>> START

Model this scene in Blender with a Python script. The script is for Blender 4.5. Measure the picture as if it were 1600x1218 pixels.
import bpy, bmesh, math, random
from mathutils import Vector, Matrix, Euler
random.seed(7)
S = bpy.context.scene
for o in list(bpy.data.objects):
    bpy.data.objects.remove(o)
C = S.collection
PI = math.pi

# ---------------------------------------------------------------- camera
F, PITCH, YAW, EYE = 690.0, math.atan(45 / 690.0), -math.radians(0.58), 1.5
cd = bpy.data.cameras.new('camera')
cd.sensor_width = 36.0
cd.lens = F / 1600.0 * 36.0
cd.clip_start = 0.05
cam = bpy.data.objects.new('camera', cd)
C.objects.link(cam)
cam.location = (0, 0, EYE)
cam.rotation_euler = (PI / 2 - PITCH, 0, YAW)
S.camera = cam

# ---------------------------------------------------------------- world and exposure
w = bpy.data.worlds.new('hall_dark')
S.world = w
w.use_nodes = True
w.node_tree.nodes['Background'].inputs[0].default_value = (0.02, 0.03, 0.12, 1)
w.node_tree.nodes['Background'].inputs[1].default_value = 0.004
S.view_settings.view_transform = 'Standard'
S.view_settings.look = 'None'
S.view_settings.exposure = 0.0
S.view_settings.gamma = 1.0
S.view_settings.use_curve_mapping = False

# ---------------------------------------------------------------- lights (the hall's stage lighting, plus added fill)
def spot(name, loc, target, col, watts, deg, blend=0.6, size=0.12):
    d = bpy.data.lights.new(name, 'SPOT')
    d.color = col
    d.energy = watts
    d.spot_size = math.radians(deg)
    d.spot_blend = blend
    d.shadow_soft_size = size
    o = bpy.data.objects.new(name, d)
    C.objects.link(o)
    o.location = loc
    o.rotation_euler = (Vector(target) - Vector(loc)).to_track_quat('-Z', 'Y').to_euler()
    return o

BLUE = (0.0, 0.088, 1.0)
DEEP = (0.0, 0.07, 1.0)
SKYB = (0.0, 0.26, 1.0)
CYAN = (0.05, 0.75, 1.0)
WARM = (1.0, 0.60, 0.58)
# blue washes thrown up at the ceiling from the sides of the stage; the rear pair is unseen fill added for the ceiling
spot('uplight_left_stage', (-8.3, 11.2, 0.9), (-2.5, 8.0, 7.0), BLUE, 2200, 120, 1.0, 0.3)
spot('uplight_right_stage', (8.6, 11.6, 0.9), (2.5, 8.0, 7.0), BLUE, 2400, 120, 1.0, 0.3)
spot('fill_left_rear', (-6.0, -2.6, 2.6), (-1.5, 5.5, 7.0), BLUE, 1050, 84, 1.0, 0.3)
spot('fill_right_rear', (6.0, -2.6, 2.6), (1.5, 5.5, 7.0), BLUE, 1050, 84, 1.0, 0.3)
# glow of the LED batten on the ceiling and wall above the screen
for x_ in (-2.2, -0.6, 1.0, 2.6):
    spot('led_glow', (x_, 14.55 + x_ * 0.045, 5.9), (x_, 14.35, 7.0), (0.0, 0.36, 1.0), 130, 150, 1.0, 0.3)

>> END

### TASK DESCRIPTION
From the listing above, return each line with the word "scene".

### SOLUTION
Model this scene in Blender with a Python script. The script is for Blender 4.5. Measure the picture as if it were 1600x1218 pixels.
S = bpy.context.scene